[Begin]

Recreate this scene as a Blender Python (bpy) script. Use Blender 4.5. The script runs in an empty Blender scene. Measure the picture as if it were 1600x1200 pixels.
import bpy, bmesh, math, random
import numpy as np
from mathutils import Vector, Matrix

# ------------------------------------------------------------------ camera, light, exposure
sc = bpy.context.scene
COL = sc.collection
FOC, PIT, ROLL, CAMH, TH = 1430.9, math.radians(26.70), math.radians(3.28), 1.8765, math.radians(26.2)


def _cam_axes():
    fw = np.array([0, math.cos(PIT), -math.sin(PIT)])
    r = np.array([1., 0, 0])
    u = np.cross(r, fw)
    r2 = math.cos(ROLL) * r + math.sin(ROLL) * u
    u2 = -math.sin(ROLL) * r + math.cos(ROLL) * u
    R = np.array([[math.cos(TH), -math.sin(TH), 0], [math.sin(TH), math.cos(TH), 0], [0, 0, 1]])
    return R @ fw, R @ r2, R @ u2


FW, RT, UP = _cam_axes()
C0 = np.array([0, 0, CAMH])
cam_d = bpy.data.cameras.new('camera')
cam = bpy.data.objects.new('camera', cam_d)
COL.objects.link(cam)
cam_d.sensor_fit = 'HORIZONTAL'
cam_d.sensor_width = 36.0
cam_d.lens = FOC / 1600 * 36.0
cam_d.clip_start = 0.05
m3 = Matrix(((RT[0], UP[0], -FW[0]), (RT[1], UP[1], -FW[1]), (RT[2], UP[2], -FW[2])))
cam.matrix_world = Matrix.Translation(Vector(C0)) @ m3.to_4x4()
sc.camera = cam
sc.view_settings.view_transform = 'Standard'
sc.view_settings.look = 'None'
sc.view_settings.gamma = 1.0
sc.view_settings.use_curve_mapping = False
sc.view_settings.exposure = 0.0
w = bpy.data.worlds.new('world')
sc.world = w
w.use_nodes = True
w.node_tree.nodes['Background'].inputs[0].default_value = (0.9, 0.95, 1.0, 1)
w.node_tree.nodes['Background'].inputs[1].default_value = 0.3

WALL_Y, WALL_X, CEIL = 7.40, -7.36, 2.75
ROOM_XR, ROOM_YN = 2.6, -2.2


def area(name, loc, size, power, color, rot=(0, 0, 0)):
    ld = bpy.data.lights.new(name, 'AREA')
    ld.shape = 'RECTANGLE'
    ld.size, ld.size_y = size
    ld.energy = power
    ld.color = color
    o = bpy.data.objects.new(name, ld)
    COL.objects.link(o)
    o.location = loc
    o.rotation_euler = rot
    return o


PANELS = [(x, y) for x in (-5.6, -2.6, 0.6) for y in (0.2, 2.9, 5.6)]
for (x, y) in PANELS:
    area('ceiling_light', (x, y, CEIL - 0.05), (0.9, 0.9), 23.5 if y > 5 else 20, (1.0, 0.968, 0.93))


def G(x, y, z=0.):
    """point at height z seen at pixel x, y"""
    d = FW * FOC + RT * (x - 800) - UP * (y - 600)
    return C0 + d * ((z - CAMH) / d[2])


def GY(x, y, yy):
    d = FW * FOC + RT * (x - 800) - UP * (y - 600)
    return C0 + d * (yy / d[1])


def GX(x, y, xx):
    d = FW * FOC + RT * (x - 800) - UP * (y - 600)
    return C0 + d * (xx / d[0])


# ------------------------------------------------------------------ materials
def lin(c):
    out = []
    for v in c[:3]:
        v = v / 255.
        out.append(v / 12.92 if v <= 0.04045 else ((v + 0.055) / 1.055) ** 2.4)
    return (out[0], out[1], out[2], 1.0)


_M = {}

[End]

**EXERCISE:** From the opening line of the data above, please print each line as written up to and including the line that contains "return R @ fw, R @ r2, R @ u2", and nothing more.

**FINISHED EXERCISE:**
Recreate this scene as a Blender Python (bpy) script. Use Blender 4.5. The script runs in an empty Blender scene. Measure the picture as if it were 1600x1200 pixels.
import bpy, bmesh, math, random
import numpy as np
from mathutils import Vector, Matrix

# ------------------------------------------------------------------ camera, light, exposure
sc = bpy.context.scene
COL = sc.collection
FOC, PIT, ROLL, CAMH, TH = 1430.9, math.radians(26.70), math.radians(3.28), 1.8765, math.radians(26.2)


def _cam_axes():
    fw = np.array([0, math.cos(PIT), -math.sin(PIT)])
    r = np.array([1., 0, 0])
    u = np.cross(r, fw)
    r2 = math.cos(ROLL) * r + math.sin(ROLL) * u
    u2 = -math.sin(ROLL) * r + math.cos(ROLL) * u
    R = np.array([[math.cos(TH), -math.sin(TH), 0], [math.sin(TH), math.cos(TH), 0], [0, 0, 1]])
    return R @ fw, R @ r2, R @ u2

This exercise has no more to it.